In pushing their latest gadgets, the tablet makers show that display quality has become the defining metric of the mobile age.

Casey Newton Former Senior Writer
Casey Newton writes about Google for CNET, which he joined in 2012 after covering technology for the San Francisco Chronicle. He is really quite tall.
Casey Newton
3 min read
Google's Nexus 10, like many devices, is being sold largely on the basis of its high-end display.
Google's Nexus 10, like many devices, is being sold largely on the basis of its high-end display. Google

It was there this month in Apple's announcement of the iPad Mini, in Google's marketing of the Nexus 10 tablet, and in an advertisement on Amazon's home page promoting the Kindle Fire HD.

Pixels per inch -- the simple measure of a device's screen resolution -- now trumps many other metrics in a device's product marketing.
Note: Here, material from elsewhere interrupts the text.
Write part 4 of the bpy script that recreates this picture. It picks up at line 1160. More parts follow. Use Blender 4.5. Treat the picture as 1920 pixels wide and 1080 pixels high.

In a world where nearly everything has become a rectangular square of glass, the quality of the display on that glass has risen to the top of device makers' priority list.

Google has made the screen of the Nexus 10 tablet its chief selling point. At a resolution of 2,560x1,600, or 300 PPI, the tablet it produced with Samsung boasts the highest resolution on the market. To Google, this is the kind of gee-whiz feature that should appeal to a broad audience: "That's over 4 million pixels right in your hands," the company said in its announcement.

Meanwhile, Amazon took Apple to task over the weekend for the pixel density of its recently announced iPad Mini. In a comparison chart, Amazon noted that its Kindle Fire HD has 216 PPI to the Mini's 163, or 30 percent more pixels than the Mini.

To which Apple might say: Yes, but the Mini's screen is 35 percent bigger. The company has emphasized the quality of the Mini's display in its own marketing materials, saying that "everything looks incredibly crisp and sharp. And since the iPad Mini display has 35 percent more screen area than a 7-inch tablet, everything is easier to read and interact with."

Apple can take credit for starting the arms race over pixels. In 2010, it released the iPhone 4, which boasted a 3.5-inch LED display at a resolution of 640x960 pixels. That's 326 PPI -- the highest seen on a smartphone up to that point. It was so high that, Apple said, the human eye could not distinguish individual pixels when viewed at a normal distance. In a smart marketing move, Apple called its new screen the "Retina display," and began bringing it to more and more devices. It has since become the signature feature of new products like this year's iPads and MacBook Pros.

Little wonder, then, that competitors have followed suit. PPI features prominently in the marketing of many of the big holiday phone and tablet launches -- it is to the mobile world what processor speed was to the desktop PC market.

Eventually, processor speeds grew fast enough that average users couldn't tell the difference between last year's model and this one -- at least not so long as they confined their activities to word processing and browsing the Web. Selling a device based on its display faces a similar fate -- once the human eye can't distinguish between Apple's displays and Amazon's, you can expect it to disappear from the advertisements. (Maybe it's already happening; the official site for the current Windows Phone 8 flagship device, the Nokia Lumia 920, makes little fuss about its 332 PPI display.)

In the meantime, though, the display wars are fully engaged. We'll all benefit from the added clarity on our screens -- particularly those of us who spend 16 or so hours a day staring at them -- and device makers will profit from the premium that high-end displays usually command.

And then, in the proud tradition of technology consumers, we'll come to take high-quality displays totally for granted, and device makers will have to sell us their glass rectangles on the basis of something else.